Challenges to achieving ultimate control of the process include that each steelmaker may produce several different steel alloys, “different recipes”, says Sedén, that all behave differently during casting. Manufacturers may also run the caster in different formats – for example, wide or narrow – and at different speeds, which affects the rate of solidification and the conditions in the mold. These changes in the process need to be addressed, ideally by software adjusting to both programmed parameters and real-time data.
“What we're trying to get to,” says Sedén, “is a system that can aid operators in running these machines more efficiently, and in a safer way, identifying potential issues and reacting to them more quickly than the most experienced human can.”
He refers to the full closed-loop control system as the “holy grail” of steel manufacturing.
Some 20 or 30 years ago, Sedén says, “electromagnetic stirrers, or EMS, were manually operated – turned on or off with little nuance.” The next step implemented by ABB was parametric control, which, for example, allowed metals manufacturers to adjust the EMS in real time to varying casting speeds. “With that signal in the system, you could then automatically connect the EMS to apply a greater stirring strength if the casting speed was lower, for example.”

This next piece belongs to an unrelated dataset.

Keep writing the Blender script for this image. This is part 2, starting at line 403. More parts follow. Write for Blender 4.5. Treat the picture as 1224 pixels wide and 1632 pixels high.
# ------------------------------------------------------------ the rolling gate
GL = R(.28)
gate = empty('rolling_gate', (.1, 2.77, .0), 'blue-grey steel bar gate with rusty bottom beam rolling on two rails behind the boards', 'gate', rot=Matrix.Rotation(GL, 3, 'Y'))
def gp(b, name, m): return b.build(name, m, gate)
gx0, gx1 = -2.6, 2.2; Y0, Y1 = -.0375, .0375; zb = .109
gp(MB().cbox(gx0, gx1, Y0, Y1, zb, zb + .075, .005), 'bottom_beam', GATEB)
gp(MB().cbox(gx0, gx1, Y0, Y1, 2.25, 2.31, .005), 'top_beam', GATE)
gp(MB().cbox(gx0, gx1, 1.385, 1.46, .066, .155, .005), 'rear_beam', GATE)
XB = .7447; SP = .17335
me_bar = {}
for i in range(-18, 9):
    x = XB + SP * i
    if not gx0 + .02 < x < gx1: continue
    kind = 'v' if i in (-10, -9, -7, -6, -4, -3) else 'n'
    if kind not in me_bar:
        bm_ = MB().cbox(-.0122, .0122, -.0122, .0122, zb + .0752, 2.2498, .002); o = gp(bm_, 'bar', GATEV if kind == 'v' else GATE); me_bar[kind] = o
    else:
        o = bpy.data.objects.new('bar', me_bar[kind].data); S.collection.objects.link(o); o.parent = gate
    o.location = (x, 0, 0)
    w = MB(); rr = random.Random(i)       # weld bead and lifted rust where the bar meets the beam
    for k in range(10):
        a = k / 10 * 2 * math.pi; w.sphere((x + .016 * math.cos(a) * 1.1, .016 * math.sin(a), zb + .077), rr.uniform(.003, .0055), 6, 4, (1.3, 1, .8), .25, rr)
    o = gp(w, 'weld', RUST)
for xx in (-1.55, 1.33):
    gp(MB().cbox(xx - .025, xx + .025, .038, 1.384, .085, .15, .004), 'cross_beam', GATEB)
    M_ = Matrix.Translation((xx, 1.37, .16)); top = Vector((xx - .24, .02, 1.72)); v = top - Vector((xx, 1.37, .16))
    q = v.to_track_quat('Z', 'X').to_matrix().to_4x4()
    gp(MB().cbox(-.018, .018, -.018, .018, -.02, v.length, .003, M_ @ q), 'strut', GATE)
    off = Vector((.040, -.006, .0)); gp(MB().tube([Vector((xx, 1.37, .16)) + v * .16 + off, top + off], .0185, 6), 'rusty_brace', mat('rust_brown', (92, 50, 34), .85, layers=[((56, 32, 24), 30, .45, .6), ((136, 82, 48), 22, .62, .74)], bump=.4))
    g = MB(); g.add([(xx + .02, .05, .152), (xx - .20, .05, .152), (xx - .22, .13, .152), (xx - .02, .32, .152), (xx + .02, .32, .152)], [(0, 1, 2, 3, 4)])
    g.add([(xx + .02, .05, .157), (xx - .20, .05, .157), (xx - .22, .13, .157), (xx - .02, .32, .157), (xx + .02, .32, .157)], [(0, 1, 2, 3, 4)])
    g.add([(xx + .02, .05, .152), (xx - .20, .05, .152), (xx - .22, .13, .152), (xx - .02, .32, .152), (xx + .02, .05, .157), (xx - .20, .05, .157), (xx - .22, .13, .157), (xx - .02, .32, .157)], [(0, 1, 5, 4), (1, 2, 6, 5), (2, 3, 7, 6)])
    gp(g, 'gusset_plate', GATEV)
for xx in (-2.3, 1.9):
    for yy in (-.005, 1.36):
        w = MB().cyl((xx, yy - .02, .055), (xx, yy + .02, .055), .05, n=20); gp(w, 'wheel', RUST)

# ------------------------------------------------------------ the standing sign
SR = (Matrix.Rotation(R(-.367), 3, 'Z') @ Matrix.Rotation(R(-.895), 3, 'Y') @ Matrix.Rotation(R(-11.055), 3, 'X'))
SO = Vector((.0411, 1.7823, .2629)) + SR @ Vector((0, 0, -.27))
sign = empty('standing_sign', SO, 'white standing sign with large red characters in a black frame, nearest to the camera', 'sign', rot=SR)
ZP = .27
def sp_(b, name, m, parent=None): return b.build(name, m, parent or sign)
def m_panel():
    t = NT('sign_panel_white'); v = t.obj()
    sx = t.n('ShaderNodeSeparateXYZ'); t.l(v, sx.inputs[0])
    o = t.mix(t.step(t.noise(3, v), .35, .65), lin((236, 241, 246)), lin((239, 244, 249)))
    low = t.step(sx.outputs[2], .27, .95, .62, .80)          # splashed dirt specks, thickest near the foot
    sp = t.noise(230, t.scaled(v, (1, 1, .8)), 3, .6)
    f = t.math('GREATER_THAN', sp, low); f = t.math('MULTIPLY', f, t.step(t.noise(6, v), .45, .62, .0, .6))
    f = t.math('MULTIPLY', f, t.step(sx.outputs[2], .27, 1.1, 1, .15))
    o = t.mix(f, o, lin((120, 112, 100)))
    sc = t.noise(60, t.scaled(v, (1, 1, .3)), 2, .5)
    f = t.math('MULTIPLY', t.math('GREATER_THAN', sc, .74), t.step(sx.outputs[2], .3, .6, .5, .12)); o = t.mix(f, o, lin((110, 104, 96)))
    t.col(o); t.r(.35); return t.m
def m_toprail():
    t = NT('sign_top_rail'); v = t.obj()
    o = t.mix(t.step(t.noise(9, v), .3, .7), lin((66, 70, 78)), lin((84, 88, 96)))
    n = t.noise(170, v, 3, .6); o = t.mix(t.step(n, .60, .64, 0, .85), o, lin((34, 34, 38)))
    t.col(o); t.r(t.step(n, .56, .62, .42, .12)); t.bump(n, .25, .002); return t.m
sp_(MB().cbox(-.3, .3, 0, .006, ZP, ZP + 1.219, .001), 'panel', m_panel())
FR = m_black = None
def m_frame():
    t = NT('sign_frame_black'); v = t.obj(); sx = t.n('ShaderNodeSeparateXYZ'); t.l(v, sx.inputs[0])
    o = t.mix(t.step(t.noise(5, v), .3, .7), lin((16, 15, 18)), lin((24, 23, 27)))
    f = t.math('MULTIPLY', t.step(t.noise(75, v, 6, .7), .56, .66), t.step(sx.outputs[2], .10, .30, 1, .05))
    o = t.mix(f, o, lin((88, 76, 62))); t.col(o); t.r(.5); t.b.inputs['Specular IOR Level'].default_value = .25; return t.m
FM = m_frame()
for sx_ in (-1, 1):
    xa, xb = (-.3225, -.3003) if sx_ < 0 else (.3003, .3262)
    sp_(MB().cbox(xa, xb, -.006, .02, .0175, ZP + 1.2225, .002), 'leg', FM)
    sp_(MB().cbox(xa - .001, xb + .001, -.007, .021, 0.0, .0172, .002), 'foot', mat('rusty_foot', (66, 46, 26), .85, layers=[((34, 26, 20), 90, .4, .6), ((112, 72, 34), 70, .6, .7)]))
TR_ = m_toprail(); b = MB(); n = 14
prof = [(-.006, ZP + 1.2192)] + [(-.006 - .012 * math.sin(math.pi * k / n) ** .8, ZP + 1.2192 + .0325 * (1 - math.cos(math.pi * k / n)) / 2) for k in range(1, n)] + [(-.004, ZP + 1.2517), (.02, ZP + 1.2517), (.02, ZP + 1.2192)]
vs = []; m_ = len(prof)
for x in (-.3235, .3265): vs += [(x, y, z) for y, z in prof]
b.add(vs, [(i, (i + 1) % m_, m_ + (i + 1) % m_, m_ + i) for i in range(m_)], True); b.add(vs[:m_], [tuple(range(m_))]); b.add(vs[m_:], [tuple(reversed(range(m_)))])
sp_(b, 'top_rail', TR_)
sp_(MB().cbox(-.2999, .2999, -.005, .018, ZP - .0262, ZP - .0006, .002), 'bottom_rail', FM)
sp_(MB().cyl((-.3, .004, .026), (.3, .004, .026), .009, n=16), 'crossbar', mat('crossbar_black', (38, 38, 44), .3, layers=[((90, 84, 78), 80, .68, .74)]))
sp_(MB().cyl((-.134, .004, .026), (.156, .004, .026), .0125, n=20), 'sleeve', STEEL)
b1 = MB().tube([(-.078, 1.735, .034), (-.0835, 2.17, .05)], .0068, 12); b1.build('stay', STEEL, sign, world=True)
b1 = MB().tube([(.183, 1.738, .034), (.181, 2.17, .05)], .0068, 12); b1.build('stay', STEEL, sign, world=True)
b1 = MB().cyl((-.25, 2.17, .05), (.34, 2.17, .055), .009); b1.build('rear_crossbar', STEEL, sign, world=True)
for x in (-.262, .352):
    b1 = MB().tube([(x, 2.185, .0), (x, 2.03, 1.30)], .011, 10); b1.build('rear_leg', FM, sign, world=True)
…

Today, the FC Mold Control's data patterns are fine-tuned based on quality system feedback as well as numerical simulations to deliver automatic online control of the FC Mold. This type of flow control is highly beneficial in dealing with planned variations in a caster, but it is still an open-loop one-way system which doesn’t capture unexpected, undesirable process alterations. The optimal process control solution is a closed-loop system that constantly adjusts to continuous sensor feedback from monitoring equipment that detects deviations from desired process characteristics.